* _Given task_
Each line of the material below should be reproduced exactly.

* _Information provided_
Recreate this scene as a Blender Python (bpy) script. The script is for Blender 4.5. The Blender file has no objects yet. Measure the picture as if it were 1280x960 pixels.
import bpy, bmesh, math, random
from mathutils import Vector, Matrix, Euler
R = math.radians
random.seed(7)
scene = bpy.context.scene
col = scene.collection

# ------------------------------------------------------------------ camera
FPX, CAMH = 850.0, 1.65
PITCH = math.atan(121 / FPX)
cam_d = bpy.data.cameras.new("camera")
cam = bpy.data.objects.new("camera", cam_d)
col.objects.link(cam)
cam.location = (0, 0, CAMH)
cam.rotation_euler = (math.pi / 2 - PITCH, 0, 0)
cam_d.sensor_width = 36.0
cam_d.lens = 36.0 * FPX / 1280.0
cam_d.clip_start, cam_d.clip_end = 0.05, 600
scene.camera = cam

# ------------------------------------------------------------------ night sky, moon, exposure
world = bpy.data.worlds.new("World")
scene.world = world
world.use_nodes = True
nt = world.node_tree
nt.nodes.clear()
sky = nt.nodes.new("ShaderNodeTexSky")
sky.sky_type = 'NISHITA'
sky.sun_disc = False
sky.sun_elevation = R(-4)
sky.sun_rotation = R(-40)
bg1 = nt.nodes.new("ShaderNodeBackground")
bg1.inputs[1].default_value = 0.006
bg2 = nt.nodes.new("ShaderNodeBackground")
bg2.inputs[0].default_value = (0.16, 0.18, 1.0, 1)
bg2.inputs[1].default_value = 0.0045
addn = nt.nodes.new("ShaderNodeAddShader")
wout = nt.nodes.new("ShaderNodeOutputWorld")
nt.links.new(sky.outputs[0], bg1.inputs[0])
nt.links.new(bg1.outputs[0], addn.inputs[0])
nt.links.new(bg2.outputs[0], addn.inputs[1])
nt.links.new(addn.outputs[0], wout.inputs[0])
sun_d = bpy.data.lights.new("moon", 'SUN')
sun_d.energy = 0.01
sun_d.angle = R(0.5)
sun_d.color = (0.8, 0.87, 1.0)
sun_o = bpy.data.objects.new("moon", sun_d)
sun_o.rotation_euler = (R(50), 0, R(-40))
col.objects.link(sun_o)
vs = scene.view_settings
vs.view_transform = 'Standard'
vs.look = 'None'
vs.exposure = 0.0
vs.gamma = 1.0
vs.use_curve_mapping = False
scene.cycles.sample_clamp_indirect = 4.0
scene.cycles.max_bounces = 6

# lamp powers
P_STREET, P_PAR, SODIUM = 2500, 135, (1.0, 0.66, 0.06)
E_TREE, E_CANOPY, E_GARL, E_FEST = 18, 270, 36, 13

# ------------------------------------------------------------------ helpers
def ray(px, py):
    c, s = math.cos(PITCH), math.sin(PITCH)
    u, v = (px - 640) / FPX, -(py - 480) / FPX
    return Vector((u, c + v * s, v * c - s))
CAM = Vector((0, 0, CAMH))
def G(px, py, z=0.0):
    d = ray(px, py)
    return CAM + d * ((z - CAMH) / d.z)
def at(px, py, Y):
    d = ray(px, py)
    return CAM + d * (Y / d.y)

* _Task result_
Recreate this scene as a Blender Python (bpy) script. The script is for Blender 4.5. The Blender file has no objects yet. Measure the picture as if it were 1280x960 pixels.
import bpy, bmesh, math, random
from mathutils import Vector, Matrix, Euler
R = math.radians
random.seed(7)
scene = bpy.context.scene
col = scene.collection

# ------------------------------------------------------------------ camera
FPX, CAMH = 850.0, 1.65
PITCH = math.atan(121 / FPX)
cam_d = bpy.data.cameras.new("camera")
cam = bpy.data.objects.new("camera", cam_d)
col.objects.link(cam)
cam.location = (0, 0, CAMH)
cam.rotation_euler = (math.pi / 2 - PITCH, 0, 0)
cam_d.sensor_width = 36.0
cam_d.lens = 36.0 * FPX / 1280.0
cam_d.clip_start, cam_d.clip_end = 0.05, 600
scene.camera = cam

# ------------------------------------------------------------------ night sky, moon, exposure
world = bpy.data.worlds.new("World")
scene.world = world
world.use_nodes = True
nt = world.node_tree
nt.nodes.clear()
sky = nt.nodes.new("ShaderNodeTexSky")
sky.sky_type = 'NISHITA'
sky.sun_disc = False
sky.sun_elevation = R(-4)
sky.sun_rotation = R(-40)
bg1 = nt.nodes.new("ShaderNodeBackground")
bg1.inputs[1].default_value = 0.006
bg2 = nt.nodes.new("ShaderNodeBackground")
bg2.inputs[0].default_value = (0.16, 0.18, 1.0, 1)
bg2.inputs[1].default_value = 0.0045
addn = nt.nodes.new("ShaderNodeAddShader")
wout = nt.nodes.new("ShaderNodeOutputWorld")
nt.links.new(sky.outputs[0], bg1.inputs[0])
nt.links.new(bg1.outputs[0], addn.inputs[0])
nt.links.new(bg2.outputs[0], addn.inputs[1])
nt.links.new(addn.outputs[0], wout.inputs[0])
sun_d = bpy.data.lights.new("moon", 'SUN')
sun_d.energy = 0.01
sun_d.angle = R(0.5)
sun_d.color = (0.8, 0.87, 1.0)
sun_o = bpy.data.objects.new("moon", sun_d)
sun_o.rotation_euler = (R(50), 0, R(-40))
col.objects.link(sun_o)
vs = scene.view_settings
vs.view_transform = 'Standard'
vs.look = 'None'
vs.exposure = 0.0
vs.gamma = 1.0
vs.use_curve_mapping = False
scene.cycles.sample_clamp_indirect = 4.0
scene.cycles.max_bounces = 6

# lamp powers
P_STREET, P_PAR, SODIUM = 2500, 135, (1.0, 0.66, 0.06)
E_TREE, E_CANOPY, E_GARL, E_FEST = 18, 270, 36, 13

# ------------------------------------------------------------------ helpers
def ray(px, py):
    c, s = math.cos(PITCH), math.sin(PITCH)
    u, v = (px - 640) / FPX, -(py - 480) / FPX
    return Vector((u, c + v * s, v * c - s))
CAM = Vector((0, 0, CAMH))
def G(px, py, z=0.0):
    d = ray(px, py)
    return CAM + d * ((z - CAMH) / d.z)
def at(px, py, Y):
    d = ray(px, py)
    return CAM + d * (Y / d.y)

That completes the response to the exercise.